Love is a conversation that continues beyond life

Wave by Sonali Deraniyagala (2013)

Wave is a memoir about Sonali Deraniyagala’s experience of losing her parents, her husband and her two young sons in a tsunami on the southern coast of Sri Lanka. As I was reading it, I thought about Deraniyagala sitting in front of her computer, day after day after day, confronting all that she had lost. I thought about her finding a way, not only to carry on living, but to share the truth of that effort with us. This book’s very existence feels astonishing; it is evidence of what the human heart is capable of.

On top of that, Wave taught me that the memory of love doesn’t fade with time – it expands.
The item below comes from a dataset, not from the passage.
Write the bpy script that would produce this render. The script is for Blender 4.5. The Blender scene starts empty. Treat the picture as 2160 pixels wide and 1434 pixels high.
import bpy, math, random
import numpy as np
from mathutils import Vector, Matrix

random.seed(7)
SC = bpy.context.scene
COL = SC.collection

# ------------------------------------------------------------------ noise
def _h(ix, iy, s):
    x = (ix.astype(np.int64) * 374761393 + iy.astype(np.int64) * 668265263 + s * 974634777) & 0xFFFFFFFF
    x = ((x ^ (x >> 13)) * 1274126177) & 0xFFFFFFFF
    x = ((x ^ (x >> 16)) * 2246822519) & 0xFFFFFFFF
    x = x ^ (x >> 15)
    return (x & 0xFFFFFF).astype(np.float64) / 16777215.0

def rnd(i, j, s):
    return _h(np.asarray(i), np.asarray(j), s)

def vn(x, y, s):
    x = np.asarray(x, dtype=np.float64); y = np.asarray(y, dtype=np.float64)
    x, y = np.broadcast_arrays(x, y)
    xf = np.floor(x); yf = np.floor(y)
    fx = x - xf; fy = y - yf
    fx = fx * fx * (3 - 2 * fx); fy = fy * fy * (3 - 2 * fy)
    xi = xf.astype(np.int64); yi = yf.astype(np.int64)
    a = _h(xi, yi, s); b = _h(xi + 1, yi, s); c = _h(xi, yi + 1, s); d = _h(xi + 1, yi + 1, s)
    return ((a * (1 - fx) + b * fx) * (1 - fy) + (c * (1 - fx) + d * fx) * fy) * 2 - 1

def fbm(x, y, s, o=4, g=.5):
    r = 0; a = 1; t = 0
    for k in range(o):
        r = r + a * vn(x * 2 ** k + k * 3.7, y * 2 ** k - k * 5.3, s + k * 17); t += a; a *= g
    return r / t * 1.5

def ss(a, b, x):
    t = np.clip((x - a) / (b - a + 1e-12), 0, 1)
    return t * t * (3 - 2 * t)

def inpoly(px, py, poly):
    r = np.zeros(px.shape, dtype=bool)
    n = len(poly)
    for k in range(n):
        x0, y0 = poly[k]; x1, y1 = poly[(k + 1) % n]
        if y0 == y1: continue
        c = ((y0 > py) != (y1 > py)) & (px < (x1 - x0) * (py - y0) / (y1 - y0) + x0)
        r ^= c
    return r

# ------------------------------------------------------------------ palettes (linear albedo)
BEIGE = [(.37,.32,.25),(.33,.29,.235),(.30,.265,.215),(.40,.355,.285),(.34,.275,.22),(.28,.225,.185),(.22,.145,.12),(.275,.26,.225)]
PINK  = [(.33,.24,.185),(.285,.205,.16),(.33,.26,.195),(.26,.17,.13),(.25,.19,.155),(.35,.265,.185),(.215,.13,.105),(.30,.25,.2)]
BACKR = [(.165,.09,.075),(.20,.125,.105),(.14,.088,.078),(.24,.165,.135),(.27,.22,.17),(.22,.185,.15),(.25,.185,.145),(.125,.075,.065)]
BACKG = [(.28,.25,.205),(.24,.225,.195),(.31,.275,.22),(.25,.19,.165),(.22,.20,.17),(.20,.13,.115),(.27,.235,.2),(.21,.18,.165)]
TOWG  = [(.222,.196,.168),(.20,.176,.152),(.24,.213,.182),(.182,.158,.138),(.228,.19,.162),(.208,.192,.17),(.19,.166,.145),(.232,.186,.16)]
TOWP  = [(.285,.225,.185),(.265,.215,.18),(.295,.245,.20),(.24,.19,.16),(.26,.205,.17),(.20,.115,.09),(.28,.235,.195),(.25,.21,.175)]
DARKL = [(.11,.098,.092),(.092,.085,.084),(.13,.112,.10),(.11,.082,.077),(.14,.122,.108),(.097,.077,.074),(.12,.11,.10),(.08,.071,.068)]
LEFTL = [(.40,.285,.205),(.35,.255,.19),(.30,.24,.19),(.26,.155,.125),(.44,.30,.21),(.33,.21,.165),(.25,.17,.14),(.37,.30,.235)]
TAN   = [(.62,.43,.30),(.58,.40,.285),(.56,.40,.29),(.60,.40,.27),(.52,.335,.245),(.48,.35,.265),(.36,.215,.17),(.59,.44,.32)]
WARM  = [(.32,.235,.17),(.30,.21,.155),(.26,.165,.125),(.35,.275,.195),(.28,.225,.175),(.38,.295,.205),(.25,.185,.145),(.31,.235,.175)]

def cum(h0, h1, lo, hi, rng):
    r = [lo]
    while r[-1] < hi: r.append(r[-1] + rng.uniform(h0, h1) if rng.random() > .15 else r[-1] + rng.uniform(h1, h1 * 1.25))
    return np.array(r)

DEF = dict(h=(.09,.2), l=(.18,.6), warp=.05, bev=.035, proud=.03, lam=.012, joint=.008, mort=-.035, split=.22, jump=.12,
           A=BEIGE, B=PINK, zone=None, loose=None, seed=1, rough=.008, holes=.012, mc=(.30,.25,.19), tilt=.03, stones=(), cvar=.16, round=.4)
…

At first, memories are too painful for Deraniyagala. She is nearly sick when she sees her children’s fingerprints on a friend’s wall, and cannot look at her sons’ faces in a photograph. When she thinks about fireworks night, she feels their gloved hands in hers. She writes, “I must stop remembering. I must keep them in a faraway place.” But by the end of her book, Deraniyagala leans into memories of her family, and understands that she needs to keep them near. Her sons’ voices “have doubled in strength,” as she allows them to chatter in her mind, or to hear them laughing on the lawn. She tells us, “I am sustained by this, it gives me spark.”  

Her words remind me that, when we love people, we stay in conversation with them long after they are physically gone. And although this can never replace their presence, rather than a painful reminder, it is how we keep them close; a way of continuing to love them.